Tuesday, September 20, 2011

Somebody Wants But So

One easy way to break down a fictional text is to use the "Somebody Wants But So" approach.   It's less complicated and time consuming than a plot diagram.  

Readers can reduce a story to a character's goals, the plot's complications and the problem's solution.   Even with a simple task, it's a good idea to model the approach using a children's book.  

Scaredy Squirrel at the Beach

Scaredy Squirrel at the Beach works well.  

Spoiler Alert:

Scaredy Squirrel wants to create a private beach, but he'll need to visit a real beach and face his fears to get a seashell.   So he hatches a plan to address all of his worries (sea monsters, pirates, falling coconuts) and get a shell.   He even accidentally enjoys himself when his careful preparations go awry.  

Scaredy Squirrel likes to be in control of his environment and pre-plan for any potential worst case scenario.   Sound like anyone you know? Ahem.   That would be me.

[Which brings me to my next point.   When I was allowed back into the library after the tornado hit, I started hoarding a few books on behalf of my colleagues and our students.   Some of my all-time favorites went into bright orange tubs while the rest of the library was packed into cardboard boxes.   I wanted to know where Captain Underpants, Harold & George and Babymouse were at all times.   They went with me to "night school" last year, to my shed for the summer and to our new campus for the fall.]

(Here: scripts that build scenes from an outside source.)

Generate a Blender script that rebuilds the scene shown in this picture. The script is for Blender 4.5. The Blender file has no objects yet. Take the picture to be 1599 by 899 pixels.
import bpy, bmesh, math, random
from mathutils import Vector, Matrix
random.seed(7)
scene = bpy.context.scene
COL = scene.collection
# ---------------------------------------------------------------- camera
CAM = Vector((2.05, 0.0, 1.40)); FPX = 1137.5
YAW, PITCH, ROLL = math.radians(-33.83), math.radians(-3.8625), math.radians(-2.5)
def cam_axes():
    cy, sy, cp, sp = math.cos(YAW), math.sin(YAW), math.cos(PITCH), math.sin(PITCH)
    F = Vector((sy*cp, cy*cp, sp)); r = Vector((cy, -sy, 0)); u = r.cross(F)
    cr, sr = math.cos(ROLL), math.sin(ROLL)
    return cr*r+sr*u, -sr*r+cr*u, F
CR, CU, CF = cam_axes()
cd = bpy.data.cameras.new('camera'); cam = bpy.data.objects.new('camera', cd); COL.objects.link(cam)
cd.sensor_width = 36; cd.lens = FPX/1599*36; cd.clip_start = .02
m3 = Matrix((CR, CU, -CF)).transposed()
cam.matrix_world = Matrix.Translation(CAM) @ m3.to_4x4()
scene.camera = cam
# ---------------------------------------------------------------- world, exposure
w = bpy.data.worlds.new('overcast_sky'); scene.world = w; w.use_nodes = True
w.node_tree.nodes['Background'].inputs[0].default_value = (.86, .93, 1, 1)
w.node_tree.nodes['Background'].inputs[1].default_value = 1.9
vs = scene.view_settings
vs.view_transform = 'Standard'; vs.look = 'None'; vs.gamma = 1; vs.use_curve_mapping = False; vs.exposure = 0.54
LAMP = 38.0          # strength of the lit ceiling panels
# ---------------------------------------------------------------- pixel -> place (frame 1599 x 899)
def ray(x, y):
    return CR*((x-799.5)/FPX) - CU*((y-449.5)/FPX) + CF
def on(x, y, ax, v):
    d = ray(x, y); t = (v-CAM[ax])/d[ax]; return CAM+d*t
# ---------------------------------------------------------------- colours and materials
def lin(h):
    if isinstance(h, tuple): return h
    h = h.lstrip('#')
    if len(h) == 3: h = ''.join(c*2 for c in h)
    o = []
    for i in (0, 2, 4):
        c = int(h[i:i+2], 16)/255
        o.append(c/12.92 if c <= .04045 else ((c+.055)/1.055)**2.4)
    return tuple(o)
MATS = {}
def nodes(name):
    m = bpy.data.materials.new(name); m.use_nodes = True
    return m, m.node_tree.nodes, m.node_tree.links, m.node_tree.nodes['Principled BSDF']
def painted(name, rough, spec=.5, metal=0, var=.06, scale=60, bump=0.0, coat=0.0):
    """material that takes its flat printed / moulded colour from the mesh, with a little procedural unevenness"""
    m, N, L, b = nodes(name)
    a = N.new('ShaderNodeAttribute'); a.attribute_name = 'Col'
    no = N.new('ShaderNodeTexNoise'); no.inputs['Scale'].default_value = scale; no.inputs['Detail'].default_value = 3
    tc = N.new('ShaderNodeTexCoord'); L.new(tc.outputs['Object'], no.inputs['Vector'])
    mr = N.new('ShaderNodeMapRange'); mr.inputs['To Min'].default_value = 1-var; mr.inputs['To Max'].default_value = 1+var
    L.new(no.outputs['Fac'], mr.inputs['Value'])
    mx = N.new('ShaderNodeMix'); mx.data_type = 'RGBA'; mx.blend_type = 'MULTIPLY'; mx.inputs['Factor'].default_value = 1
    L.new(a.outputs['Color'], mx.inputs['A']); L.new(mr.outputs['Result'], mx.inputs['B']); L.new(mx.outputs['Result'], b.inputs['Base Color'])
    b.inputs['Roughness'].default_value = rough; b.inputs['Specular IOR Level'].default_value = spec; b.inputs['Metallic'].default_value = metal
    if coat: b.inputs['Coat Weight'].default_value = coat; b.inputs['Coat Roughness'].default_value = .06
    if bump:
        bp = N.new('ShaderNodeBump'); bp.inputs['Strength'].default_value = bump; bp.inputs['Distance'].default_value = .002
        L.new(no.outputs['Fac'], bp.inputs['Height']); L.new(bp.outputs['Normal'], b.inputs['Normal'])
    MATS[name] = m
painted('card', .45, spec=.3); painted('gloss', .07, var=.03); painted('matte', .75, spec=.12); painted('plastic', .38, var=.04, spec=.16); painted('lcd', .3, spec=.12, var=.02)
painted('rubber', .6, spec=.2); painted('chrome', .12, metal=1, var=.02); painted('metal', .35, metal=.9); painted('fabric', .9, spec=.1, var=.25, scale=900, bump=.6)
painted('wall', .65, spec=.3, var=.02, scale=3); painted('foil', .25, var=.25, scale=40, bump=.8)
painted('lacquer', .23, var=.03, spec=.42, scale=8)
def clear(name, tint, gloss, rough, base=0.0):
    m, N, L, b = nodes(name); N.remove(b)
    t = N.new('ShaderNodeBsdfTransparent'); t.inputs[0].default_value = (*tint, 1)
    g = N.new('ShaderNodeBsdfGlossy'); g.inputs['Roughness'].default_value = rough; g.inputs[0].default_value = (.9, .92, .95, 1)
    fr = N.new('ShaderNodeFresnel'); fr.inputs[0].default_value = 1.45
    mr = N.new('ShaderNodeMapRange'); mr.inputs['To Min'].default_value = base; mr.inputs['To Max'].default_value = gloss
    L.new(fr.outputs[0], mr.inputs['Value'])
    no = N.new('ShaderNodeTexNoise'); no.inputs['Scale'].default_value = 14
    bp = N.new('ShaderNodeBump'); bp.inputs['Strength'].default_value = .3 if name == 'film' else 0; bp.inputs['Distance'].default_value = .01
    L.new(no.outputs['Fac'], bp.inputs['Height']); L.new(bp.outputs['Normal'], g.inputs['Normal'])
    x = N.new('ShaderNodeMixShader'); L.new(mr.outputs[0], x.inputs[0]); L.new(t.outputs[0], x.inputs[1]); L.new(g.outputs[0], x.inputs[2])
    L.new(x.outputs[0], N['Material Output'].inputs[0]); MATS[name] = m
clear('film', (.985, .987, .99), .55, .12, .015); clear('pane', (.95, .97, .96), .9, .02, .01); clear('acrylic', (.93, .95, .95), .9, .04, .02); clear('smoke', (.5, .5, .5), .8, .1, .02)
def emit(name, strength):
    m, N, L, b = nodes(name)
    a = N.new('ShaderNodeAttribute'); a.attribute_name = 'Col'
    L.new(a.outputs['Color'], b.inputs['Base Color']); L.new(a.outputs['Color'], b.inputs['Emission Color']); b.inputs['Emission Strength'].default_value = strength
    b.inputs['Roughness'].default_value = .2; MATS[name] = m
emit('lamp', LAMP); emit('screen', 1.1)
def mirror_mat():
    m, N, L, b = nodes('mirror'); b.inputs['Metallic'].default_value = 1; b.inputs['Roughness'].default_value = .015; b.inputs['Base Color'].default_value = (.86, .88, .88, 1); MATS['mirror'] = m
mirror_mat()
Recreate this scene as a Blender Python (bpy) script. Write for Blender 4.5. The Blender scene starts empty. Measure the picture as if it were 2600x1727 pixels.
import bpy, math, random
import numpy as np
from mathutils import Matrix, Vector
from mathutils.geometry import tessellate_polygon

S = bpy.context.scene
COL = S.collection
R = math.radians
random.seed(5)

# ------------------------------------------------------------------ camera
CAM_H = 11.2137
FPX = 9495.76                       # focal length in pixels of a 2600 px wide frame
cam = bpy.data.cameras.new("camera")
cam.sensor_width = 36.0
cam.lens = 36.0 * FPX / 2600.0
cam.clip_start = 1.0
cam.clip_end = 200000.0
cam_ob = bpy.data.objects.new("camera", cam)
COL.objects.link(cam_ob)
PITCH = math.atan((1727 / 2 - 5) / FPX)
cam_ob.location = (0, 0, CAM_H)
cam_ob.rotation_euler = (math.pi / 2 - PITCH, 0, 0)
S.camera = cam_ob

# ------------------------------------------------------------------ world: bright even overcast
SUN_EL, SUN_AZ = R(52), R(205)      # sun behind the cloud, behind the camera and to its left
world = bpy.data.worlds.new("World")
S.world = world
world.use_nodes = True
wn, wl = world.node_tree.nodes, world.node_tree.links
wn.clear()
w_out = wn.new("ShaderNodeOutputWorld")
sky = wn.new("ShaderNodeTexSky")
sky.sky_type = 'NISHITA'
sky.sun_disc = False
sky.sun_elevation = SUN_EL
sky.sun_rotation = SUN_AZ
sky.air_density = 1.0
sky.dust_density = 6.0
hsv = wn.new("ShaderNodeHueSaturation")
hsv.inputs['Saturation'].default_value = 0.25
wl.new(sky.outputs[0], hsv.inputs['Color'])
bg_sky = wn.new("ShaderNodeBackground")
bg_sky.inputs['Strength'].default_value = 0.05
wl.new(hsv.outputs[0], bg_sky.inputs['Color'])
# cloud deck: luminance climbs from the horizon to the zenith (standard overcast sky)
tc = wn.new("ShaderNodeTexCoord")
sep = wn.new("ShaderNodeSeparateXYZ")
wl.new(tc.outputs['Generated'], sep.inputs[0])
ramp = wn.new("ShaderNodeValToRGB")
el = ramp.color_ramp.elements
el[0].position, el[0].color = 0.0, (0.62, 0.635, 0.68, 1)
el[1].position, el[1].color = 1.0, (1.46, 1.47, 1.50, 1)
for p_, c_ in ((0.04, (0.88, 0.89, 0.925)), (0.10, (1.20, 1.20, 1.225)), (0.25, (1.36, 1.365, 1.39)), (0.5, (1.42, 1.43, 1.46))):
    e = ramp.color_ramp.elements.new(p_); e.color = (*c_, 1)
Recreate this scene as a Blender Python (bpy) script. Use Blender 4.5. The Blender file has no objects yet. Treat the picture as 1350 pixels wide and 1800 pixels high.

Babymouse #1: Queen of the World!

Since we've finished novel studies in class, I thought we'd relax with our heroes today.   Each child read one of the books and summarized the text using Somebody Wants But So.   For most 8th graders, the books can be finished in a blocked class.   If students read at a slower pace, the Babymouse series is shorter than the Underpants.  

To an 8th grader, children's books are non-threatening and provide a platform for teaching new concepts.   Graphic novels often contain humor and plots that speak to the teenage experience.   Babymouse's locker troubles, bad whisker days and mean girl encounters are familiar to 8th graders.   As for Harold and George-- well-- they ARE a little immature sometimes for 8th graders, but I can't help but love their shenanigans, and my students are kind enough to indulge me.

While the majority of our library is still in cardboard boxes, it was nice to look out across the classroom and see everyone relaxed and engaged in a book.   And that makes the Scaredy Squirrel inside me relax too.